What to work on: Exactly retype the lines of the material from its first line to the line with "lv.build('flush_lever', None, to)", including both.

Dataset excerpt:
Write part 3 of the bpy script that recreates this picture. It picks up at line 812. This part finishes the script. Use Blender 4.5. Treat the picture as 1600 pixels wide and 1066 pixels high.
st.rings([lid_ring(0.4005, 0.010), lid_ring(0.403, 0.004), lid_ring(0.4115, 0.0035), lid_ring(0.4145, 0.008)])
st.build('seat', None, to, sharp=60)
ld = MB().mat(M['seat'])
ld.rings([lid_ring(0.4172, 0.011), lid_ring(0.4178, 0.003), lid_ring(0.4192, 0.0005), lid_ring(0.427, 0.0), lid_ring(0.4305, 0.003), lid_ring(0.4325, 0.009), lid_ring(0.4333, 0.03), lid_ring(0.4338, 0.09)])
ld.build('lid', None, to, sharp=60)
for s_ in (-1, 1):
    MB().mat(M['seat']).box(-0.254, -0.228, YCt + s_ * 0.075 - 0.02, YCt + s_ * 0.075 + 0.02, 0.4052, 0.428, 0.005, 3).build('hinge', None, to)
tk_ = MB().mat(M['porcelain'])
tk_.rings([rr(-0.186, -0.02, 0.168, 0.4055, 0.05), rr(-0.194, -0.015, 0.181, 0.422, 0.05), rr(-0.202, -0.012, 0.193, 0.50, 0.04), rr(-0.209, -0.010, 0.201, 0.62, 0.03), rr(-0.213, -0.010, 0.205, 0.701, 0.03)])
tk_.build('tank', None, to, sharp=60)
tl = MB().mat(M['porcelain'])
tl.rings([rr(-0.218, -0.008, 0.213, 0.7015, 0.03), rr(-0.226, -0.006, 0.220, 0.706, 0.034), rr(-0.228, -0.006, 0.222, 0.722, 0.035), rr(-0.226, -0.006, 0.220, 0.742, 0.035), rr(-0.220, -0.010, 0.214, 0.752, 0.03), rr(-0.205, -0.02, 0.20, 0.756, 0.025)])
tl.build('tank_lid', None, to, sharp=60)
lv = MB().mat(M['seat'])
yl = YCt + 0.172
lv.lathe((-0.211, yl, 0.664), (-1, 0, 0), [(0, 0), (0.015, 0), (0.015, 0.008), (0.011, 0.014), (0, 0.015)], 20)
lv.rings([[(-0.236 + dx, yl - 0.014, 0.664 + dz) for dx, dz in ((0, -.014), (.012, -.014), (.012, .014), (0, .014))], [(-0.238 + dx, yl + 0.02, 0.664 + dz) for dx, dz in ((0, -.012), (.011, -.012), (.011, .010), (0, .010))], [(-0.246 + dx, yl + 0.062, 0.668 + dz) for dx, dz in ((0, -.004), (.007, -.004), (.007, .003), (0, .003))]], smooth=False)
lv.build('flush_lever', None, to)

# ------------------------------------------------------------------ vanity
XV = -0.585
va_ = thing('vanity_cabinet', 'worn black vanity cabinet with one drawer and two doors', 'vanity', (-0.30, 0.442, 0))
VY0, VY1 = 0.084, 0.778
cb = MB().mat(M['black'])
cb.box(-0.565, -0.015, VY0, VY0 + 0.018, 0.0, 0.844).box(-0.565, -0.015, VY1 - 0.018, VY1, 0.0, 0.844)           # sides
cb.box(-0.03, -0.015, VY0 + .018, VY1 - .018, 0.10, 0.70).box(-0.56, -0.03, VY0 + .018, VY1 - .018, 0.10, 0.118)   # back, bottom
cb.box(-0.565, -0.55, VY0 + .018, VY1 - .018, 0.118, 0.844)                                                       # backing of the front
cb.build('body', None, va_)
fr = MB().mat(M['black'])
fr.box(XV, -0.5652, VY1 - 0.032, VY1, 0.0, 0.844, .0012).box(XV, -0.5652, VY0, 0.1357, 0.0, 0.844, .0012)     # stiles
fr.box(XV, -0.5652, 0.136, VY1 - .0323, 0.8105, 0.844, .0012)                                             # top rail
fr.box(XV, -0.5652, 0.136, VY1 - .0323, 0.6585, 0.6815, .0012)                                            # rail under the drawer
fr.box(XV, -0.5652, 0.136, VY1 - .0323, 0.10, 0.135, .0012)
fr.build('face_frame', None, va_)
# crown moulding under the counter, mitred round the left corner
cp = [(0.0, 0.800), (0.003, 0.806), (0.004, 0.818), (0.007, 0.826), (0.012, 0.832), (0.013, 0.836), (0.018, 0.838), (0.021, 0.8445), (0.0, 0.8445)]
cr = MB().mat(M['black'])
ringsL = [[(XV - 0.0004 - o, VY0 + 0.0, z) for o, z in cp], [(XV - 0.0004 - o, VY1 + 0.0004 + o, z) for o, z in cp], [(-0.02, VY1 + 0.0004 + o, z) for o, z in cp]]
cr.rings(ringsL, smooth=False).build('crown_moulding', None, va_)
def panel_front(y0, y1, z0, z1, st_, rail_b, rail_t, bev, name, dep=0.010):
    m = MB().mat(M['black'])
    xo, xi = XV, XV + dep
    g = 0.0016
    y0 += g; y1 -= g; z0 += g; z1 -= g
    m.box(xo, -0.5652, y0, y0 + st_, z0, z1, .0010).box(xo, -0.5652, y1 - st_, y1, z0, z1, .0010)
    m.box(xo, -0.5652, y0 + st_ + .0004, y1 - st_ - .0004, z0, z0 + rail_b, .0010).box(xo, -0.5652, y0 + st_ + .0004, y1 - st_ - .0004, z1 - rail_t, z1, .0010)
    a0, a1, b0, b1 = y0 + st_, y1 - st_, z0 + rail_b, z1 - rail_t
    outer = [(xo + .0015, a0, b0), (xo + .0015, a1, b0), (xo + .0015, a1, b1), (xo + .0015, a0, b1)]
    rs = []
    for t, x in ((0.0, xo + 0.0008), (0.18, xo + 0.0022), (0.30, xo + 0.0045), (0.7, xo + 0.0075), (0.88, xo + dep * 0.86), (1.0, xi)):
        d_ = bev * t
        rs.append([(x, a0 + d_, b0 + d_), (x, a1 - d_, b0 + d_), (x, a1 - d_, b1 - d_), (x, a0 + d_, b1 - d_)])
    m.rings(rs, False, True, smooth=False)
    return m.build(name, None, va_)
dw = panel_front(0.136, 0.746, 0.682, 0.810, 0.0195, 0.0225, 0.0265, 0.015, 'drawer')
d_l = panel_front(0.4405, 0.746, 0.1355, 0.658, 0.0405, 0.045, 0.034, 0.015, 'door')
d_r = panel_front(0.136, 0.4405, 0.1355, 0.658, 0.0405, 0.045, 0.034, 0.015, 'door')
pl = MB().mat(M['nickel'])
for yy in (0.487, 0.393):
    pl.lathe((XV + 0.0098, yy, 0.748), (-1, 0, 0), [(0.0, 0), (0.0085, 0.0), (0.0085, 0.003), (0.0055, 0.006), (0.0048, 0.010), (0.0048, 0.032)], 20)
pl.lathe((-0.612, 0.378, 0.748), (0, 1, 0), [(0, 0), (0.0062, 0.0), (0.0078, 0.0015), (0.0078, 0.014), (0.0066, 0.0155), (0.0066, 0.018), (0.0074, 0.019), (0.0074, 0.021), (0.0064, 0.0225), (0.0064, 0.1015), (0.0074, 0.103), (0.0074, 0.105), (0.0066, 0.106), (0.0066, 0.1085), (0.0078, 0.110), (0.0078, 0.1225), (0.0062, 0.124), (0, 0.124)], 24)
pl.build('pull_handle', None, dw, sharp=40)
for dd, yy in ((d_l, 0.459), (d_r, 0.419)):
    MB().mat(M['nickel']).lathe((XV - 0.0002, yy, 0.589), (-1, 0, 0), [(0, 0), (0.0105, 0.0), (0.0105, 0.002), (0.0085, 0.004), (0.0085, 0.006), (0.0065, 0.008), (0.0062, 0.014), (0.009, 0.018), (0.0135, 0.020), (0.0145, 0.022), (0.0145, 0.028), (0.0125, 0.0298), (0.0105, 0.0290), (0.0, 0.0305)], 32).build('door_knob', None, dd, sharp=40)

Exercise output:
Write part 3 of the bpy script that recreates this picture. It picks up at line 812. This part finishes the script. Use Blender 4.5. Treat the picture as 1600 pixels wide and 1066 pixels high.
st.rings([lid_ring(0.4005, 0.010), lid_ring(0.403, 0.004), lid_ring(0.4115, 0.0035), lid_ring(0.4145, 0.008)])
st.build('seat', None, to, sharp=60)
ld = MB().mat(M['seat'])
ld.rings([lid_ring(0.4172, 0.011), lid_ring(0.4178, 0.003), lid_ring(0.4192, 0.0005), lid_ring(0.427, 0.0), lid_ring(0.4305, 0.003), lid_ring(0.4325, 0.009), lid_ring(0.4333, 0.03), lid_ring(0.4338, 0.09)])
ld.build('lid', None, to, sharp=60)
for s_ in (-1, 1):
    MB().mat(M['seat']).box(-0.254, -0.228, YCt + s_ * 0.075 - 0.02, YCt + s_ * 0.075 + 0.02, 0.4052, 0.428, 0.005, 3).build('hinge', None, to)
tk_ = MB().mat(M['porcelain'])
tk_.rings([rr(-0.186, -0.02, 0.168, 0.4055, 0.05), rr(-0.194, -0.015, 0.181, 0.422, 0.05), rr(-0.202, -0.012, 0.193, 0.50, 0.04), rr(-0.209, -0.010, 0.201, 0.62, 0.03), rr(-0.213, -0.010, 0.205, 0.701, 0.03)])
tk_.build('tank', None, to, sharp=60)
tl = MB().mat(M['porcelain'])
tl.rings([rr(-0.218, -0.008, 0.213, 0.7015, 0.03), rr(-0.226, -0.006, 0.220, 0.706, 0.034), rr(-0.228, -0.006, 0.222, 0.722, 0.035), rr(-0.226, -0.006, 0.220, 0.742, 0.035), rr(-0.220, -0.010, 0.214, 0.752, 0.03), rr(-0.205, -0.02, 0.20, 0.756, 0.025)])
tl.build('tank_lid', None, to, sharp=60)
lv = MB().mat(M['seat'])
yl = YCt + 0.172
lv.lathe((-0.211, yl, 0.664), (-1, 0, 0), [(0, 0), (0.015, 0), (0.015, 0.008), (0.011, 0.014), (0, 0.015)], 20)
lv.rings([[(-0.236 + dx, yl - 0.014, 0.664 + dz) for dx, dz in ((0, -.014), (.012, -.014), (.012, .014), (0, .014))], [(-0.238 + dx, yl + 0.02, 0.664 + dz) for dx, dz in ((0, -.012), (.011, -.012), (.011, .010), (0, .010))], [(-0.246 + dx, yl + 0.062, 0.668 + dz) for dx, dz in ((0, -.004), (.007, -.004), (.007, .003), (0, .003))]], smooth=False)
lv.build('flush_lever', None, to)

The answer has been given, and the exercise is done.